Chute des dépôts : signal d’alarme financier
Les signaux financiers accompagnent la tempête juridique. D’après des données partagées par Dominic Sawyer (Tequity / Tanzanite), entre le 20 et le 27 octobre 2025, les dépôts totaux sur Stake ont chuté de 22,5 % (de 394,4 M USD à 305,5 M USD). Plus spectaculaire encore, Stake US affiche un effondrement de 82,3 %, passant de 81,8 M USD à 14,5 M USD.
Même si ces chiffres ne sont pas validés par Stake, ils traduisent un recul abrupt de la confiance. Pour un modèle selon lequel tout repose sur le volume de transactions à haute vitesse, une telle baisse peut fragiliser la liquidité, les commissions des affiliés, et compromettre le modèle dans sa globalité.
L’équation Stake : durabilité ou débâcle ?
Stake est désormais à la croisée des chemins. Face à la multiplication des contentieux, le silence de Craven, Tehrani et des promoteurs comme Drake contraste avec l’agressivité des dossiers déposés : aucun commentaire sérieux n’a été publié jusqu’ici. En coulisse, certains partenaires retirent leur soutien et les réseaux d’affiliation commencent à dissocier leurs plateformes de Stake. La marque, autrefois perçue comme novatrice, voit son crédit associatif s’effriter.

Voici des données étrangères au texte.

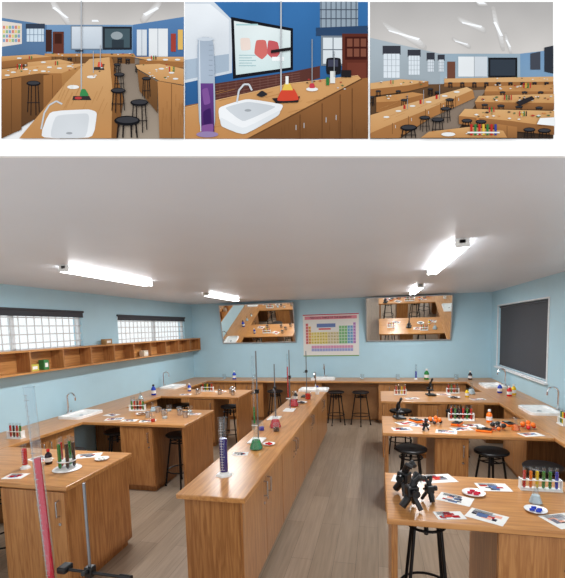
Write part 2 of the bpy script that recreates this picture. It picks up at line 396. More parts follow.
def mcyl(x,y,h,r,liq,lf,label,z=TZ,lr=.9,marks=WPL):
    e=empty('measuring_cylinder',(x,y,z),label,'measuring cylinder')
    bm=bmesh.new(); cyl(bm,(0,0,0),(0,0,.014),r*1.9,r*1.7,6); cyl(bm,(0,0,.014),(0,0,.03),r*1.1,r*.9,16); finish('cylinder_foot',bm,WPL,e)
    bm=bmesh.new(); cyl(bm,(0,0,.03),(0,0,h),r,seg=20,caps=False); cyl(bm,(0,0,h-.004),(0,0,h+.002),r*1.12,r*1.15,20,False); finish('glass_tube',bm,GLASS,e,smooth=True)
    bm=bmesh.new(); cyl(bm,(0,0,.031),(0,0,.03+(h-.03)*lf),r*lr,seg=20); finish('liquid',bm,LIQ[liq],e,smooth=True)
    bm=bmesh.new()
    rr=r*1.005; w=.0008
    zs=.05; ze=h-.03
    bx(bm,-w,-rr-.0005,zs,w,-rr+.0005,ze)
    k=int((ze-zs)/.02)
    for i in range(k+1):
        zz=zs+(ze-zs)*i/k; hw=r*(.6 if i%5==0 else .32); bx(bm,-hw,-rr-.0005+.001,zz-.0009,hw,-rr+.0015,zz+.0009)
    finish('graduation_marks',bm,marks,e); return e
def flask(x,y,col,label,s=1.0):
    e=empty('conical_flask',(x,y,TZ),label,'flask','conical flasks'); e.scale=(s,s,s)
    bm=bmesh.new(); lathe(bm,[(.038,0),(.042,.006),(.04,.014),(.014,.085),(.013,.12),(.017,.125),(.0171,.127)],20); finish('flask_glass',bm,GLASS,e,smooth=True)
    bm=bmesh.new(); lathe(bm,[(.036,.003),(.0395,.01),(.024,.056),(.0,.0565)],20); finish('liquid',bm,LIQ[col],e,smooth=True); return e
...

Pour survivre, Stake doit probablement envisager un profond remaniement structurel : clarifier ses chaînes légales, obtenir des licences crédibles, restreindre les relations marketing risquées. Mais l’ampleur du défi est telle qu’on peut sérieusement se demander si la plateforme peut rebondir avant de perdre l’adhésion publique et réglementaire.